Pence Highlights Lordstown Motors during RNC
YOUNGSTOWN, Ohio – Lordstown Motors Corp. was spotlighted briefly during the second night of the Republican National Convention.
Vice President Mike Pence spoke with local truck driver Geno DiFabio during a pre-recorded segment in front of President Abraham Lincoln’s boyhood home in Indiana. He was among six individuals Pence interviewed to praise President Donald Trump’s performance during his first term.
The interview with DiFabio focused on Trump’s role in bringing LMC to the Lordstown plant, which General Motors sold to the startup. Pence visited the LMC plant in June for the unveiling of electric vehicle startup’s pickup truck, the Endurance.

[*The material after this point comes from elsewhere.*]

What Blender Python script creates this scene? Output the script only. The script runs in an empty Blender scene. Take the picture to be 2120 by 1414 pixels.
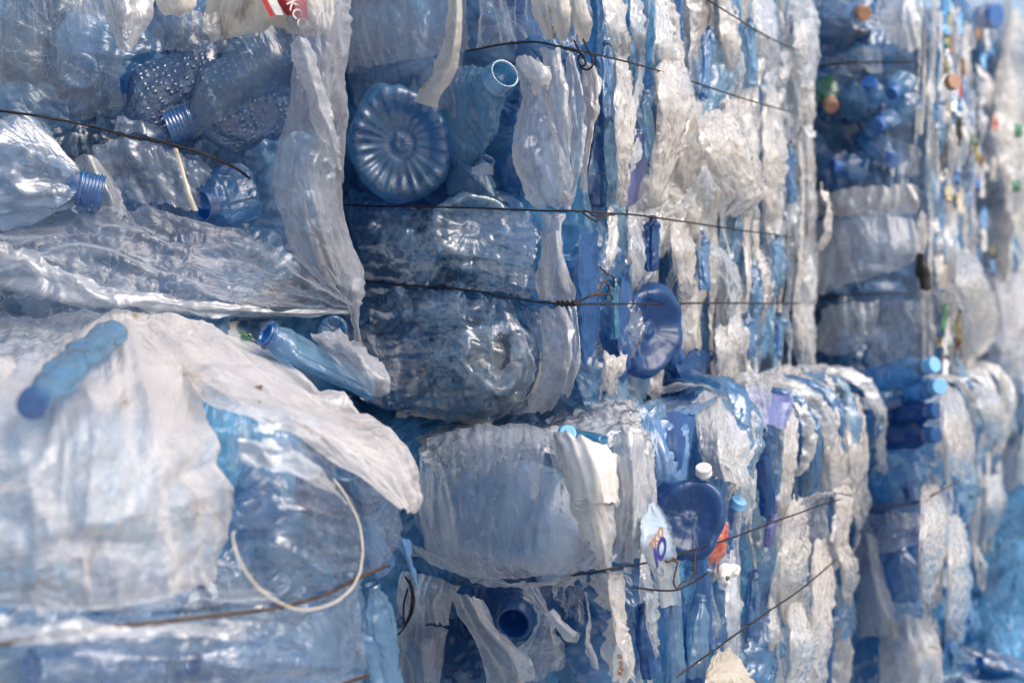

Trump was highly critical of GM’s decision to close the Lordstown plant in March 2019, when it ceased production of the Chevrolet Cruze. He took particular aim at both GM CEO Mary Barra and the plant’s union leadership.
DiFabio, a prominent local Trump supporter, heard politicians “make empty promises about defending American jobs” for years, only for those promises to be broken repeatedly, Pence said.
When GM closed the plant, Trump “refused to stand by and watch it happen,” he added.
“As Geno observed, this president reached out to General Motors to find a way to bring jobs back to Lordstown, and plans were soon set into motion to create Lordstown Motors,” he said.
“President Trump says this is how we fix it, and I thought, ‘Well that’s a simple solution,’ ” DiFabio said. “There’s no other president that could have done it. There’s no one that’s even tried to do it.”
Trump is “a doer” who “appreciates every one of us,” he added.
“When he said, ‘Make America Great Again,’ that was his task,” he said. “That wasn’t his slogan. That was his task.”
The segment drew praise from Dan Lusheck, Trump Victory spokesman in Ohio, who also took the opportunity to criticize U.S. Rep. Tim Ryan, D-13 Ohio.
“There is no better way the vice president could have highlighted the ‘Land of Opportunity’ than by featuring a blue collar Ohioan from Youngstown who knows first hand what President Trump has accomplished for the working men and women of this state,” Lusheck said in an email responding to a request for comment.
“Geno is a strong patriot who represents countless working men and women that have lost hope in Democrats like Tim Ryan who turned their backs on workers to give control to the radical wing of the Democrat Party,” he added.
Democrats were more critical. U.S. Sen. Sherrod Brown, D-Ohio, blasted Trump on Twitter for his failure to intervene when GM decided to close the GM plant.
“Trump never cared about the Lordstown workers. Instead, he broke his promises and betrayed them,” he said. “President Trump promised Ohioans, ‘If I’m elected, you won’t lose one plant.’ Then, GM closed the Lordstown plant and laid off thousands of workers — and Trump didn’t lift a FINGER to protect them.”
In March, Brown added, Trump was unaware that GM had sold the Lordstown plant, “after claiming he’d bring their jobs back.”
Ohio Democratic Party chairman David Pepper also targeted Trump’s promises on jobs.
“Donald Trump promised to bring jobs back to our communities, failed to get it done, then blamed Ohioans for his own incompetence,” he said in an email. “He’s never cared about working families, and a half-baked photo op can’t spin that betrayal.”
Pictured: Vice President Mike Pence at the unveiling of the Lordstown Motors Endurance.